What is asked: Reproduce exactly the lines below, from the first through the one containing "wn.nodes.remove(n_)", and nothing more.

Information shown:
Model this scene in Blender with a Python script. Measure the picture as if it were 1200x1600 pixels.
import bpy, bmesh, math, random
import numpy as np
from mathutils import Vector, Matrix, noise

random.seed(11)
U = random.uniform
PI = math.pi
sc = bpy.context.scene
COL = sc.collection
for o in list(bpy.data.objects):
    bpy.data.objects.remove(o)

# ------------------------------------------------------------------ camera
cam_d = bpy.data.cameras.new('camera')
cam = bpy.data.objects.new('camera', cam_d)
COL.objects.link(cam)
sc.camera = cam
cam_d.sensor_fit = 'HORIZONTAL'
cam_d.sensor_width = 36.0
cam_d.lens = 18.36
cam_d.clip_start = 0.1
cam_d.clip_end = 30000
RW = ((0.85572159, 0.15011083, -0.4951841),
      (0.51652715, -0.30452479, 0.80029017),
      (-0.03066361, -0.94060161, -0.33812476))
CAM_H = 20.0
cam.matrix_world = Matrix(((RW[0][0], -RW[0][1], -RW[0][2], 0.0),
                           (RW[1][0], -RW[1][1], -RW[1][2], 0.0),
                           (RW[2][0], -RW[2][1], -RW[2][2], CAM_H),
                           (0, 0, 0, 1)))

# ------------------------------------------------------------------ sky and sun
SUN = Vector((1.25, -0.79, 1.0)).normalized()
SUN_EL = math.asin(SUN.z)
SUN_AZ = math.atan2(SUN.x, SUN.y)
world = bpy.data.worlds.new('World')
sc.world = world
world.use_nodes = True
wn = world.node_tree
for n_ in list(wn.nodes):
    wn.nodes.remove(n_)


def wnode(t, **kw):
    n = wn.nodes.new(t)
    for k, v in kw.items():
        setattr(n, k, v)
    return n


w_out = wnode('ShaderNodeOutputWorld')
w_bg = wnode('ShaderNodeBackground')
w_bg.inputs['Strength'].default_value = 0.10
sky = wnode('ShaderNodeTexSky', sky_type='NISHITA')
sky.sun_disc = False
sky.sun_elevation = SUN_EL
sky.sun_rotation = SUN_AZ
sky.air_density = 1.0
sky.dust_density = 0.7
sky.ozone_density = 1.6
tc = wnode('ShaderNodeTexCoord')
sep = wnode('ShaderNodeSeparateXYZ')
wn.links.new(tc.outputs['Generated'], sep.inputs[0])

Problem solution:
Model this scene in Blender with a Python script. Measure the picture as if it were 1200x1600 pixels.
import bpy, bmesh, math, random
import numpy as np
from mathutils import Vector, Matrix, noise

random.seed(11)
U = random.uniform
PI = math.pi
sc = bpy.context.scene
COL = sc.collection
for o in list(bpy.data.objects):
    bpy.data.objects.remove(o)

# ------------------------------------------------------------------ camera
cam_d = bpy.data.cameras.new('camera')
cam = bpy.data.objects.new('camera', cam_d)
COL.objects.link(cam)
sc.camera = cam
cam_d.sensor_fit = 'HORIZONTAL'
cam_d.sensor_width = 36.0
cam_d.lens = 18.36
cam_d.clip_start = 0.1
cam_d.clip_end = 30000
RW = ((0.85572159, 0.15011083, -0.4951841),
      (0.51652715, -0.30452479, 0.80029017),
      (-0.03066361, -0.94060161, -0.33812476))
CAM_H = 20.0
cam.matrix_world = Matrix(((RW[0][0], -RW[0][1], -RW[0][2], 0.0),
                           (RW[1][0], -RW[1][1], -RW[1][2], 0.0),
                           (RW[2][0], -RW[2][1], -RW[2][2], CAM_H),
                           (0, 0, 0, 1)))

# ------------------------------------------------------------------ sky and sun
SUN = Vector((1.25, -0.79, 1.0)).normalized()
SUN_EL = math.asin(SUN.z)
SUN_AZ = math.atan2(SUN.x, SUN.y)
world = bpy.data.worlds.new('World')
sc.world = world
world.use_nodes = True
wn = world.node_tree
for n_ in list(wn.nodes):
    wn.nodes.remove(n_)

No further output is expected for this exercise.